The 30,000 Feet View

1. The input layer of our model in orange.
2. Our first hidden layer of neurons in blue.
3. Our second hidden layer of neurons in magenta.
4. The output layer (a.k.a. the prediction) of our model in green.

Getting our Bearings

1. X (in orange) is our input, the lone feature that we give to our model in order to calculate a prediction.
2. B1 (in turquoise, a.k.a. blue-green) is the estimated slope parameter of our logistic regression — B1 tells us by how much the Log_Odds change as X changes. Notice that B1 lives on the turquoise line, which connects the input X to the blue neuron in Hidden Layer 1.
3. B0 (in blue) is the bias — very similar to the intercept term from regression. The key difference is that in neural networks, every neuron has its own bias term (while in regression, the model has a singular intercept term).
4. The blue neuron also includes a sigmoid activation function (denoted by the curved line inside the blue circle). Remember the sigmoid function is what we use to go from log-odds to probability (do a control-f search for “sigmoid” in my previous post).
5. And finally we get our predicted probability by applying the sigmoid function to the quantity (B1*X + B0).

• A connection (though in practice, there will generally be multiple connections, each with its own weight, going into a particular neuron), with a weight “living inside it”, that transforms your input (using B1) and gives it to the neuron.
• A neuron that includes a bias term (B0) and an activation function (sigmoid in our case).

Let’s Add a Bit of Complexity Now

Z1 = W1*In1 + W2*In2 + W3*In3 + W4*In4 + W5*In5 + Bias_Neuron1
Neuron 1 Activation = Sigmoid(Z1)

[W] @ [X] + [Bias] = [Z]

Time for the Neural Network to Learn

The training process of a neural network, at a high level, is like that of many other data science models — define a cost function and use gradient descent optimization to minimize it.

So each hidden layer of a neural network is basically a stack of models (each individual neuron in the layer acts like its own model) whose outputs feed into even more models further downstream (each successive hidden layer of the neural network holds yet more neurons).

We want to find the set of weights (remember that each connecting line between any two elements in a neural network houses a weight) and biases (each neuron houses a bias) that minimize our cost function — where the cost function is an approximation of how wrong our predictions are relative to the target outcome.

MSE = Sum [ ( Prediction - Actual )² ] * (1 / num_observations)

Gradient of C(B0, B1) = [ [dC/dB0], [dC/dB1] ]

1. Compute the gradient of our “current location” (calculate the gradient using our current parameter values).
2. Modify each parameter by an amount proportional to its gradient element and in the opposite direction of its gradient element. For example, if the partial derivative of our cost function with respect to B0 is positive but tiny and the partial derivative with respect to B1 is negative and large, then we want to decrease B0 by a tiny amount and increase B1 by a large amount to lower our cost function.
3. Recompute the gradient using our new tweaked parameter values and repeat the previous steps until we arrive at the minimum.

Backpropagation

• Inputs are fed into the blue layer of neurons and modified by the weights, bias, and sigmoid in each neuron to get the activations. For example: Activation_1 = Sigmoid( Bias_1 + W1*Input_1 )
• Activation 1 and Activation 2, which come out of the blue layer are fed into the magenta neuron, which uses them to produce the final output activation.

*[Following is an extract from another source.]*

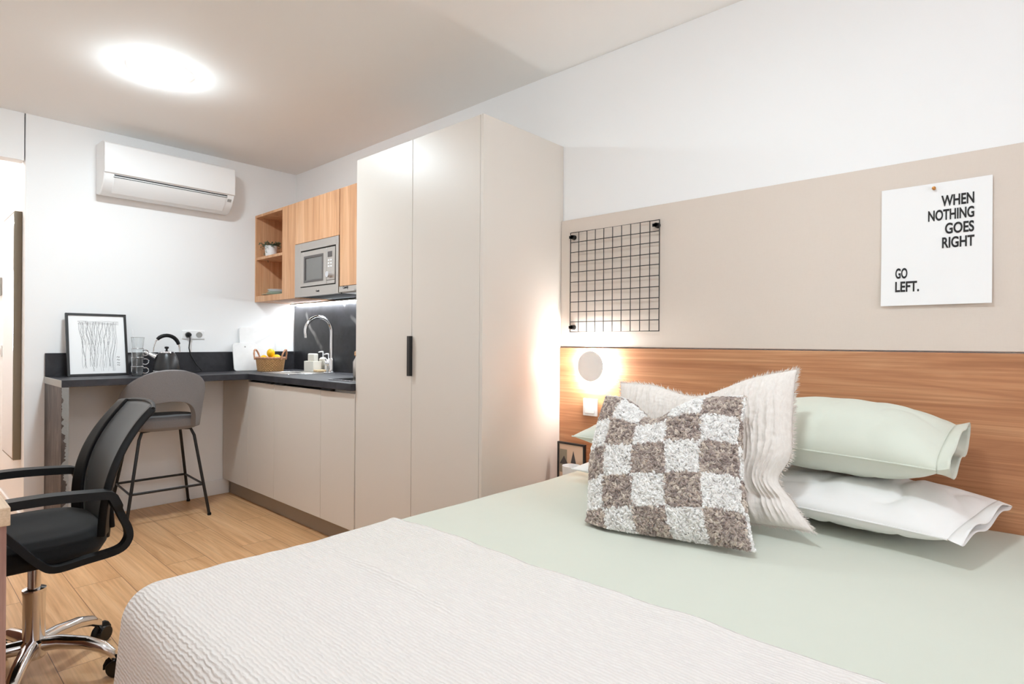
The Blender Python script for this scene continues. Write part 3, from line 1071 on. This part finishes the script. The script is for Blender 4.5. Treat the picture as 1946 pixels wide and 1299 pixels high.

We want to calculate the error attributable to each neuron (I will just refer to this error quantity as the neuron’s error because saying “attributable” again and again is no fun) starting from the layer closest to the output all the way back to the starting layer of our model.

The magnitude of the error of a specific neuron (relative to the errors of all the other neurons) is directly proportional to the impact of that neuron’s output (a.k.a. activation) on our cost function.

1. It is the process of shifting the error backwards layer by layer and attributing the correct amount of error to each neuron in the neural network.
2. The error attributable to a particular neuron is a good approximation for how changing that neuron’s weights (from the connections leading into the neuron) and bias will affect the cost function.
3. When looking backwards, the more active neurons (the non-lazy ones) are the ones that get blamed and tweaked by the backpropagation process.

Tying it All Together

• Each neuron is its own miniature model with its own bias and set of incoming features and weights.
• Each individual model/neuron feeds into numerous other individual neurons across all the hidden layers of the model. So we end up with models plugged into other models in a way where the sum is greater than its parts. This allows neural networks to fit all the nooks and crannies of our data including the nonlinear parts (but beware overfitting — and definitely consider regularization to protect your model from underperforming when confronted with new and out of sample data).
• The versatility of the many interconnected models approach and the ability of the backpropagation process to efficiently and optimally set the weights and biases of each model lets the neural network to robustly “learn” from data in ways that many other algorithms cannot.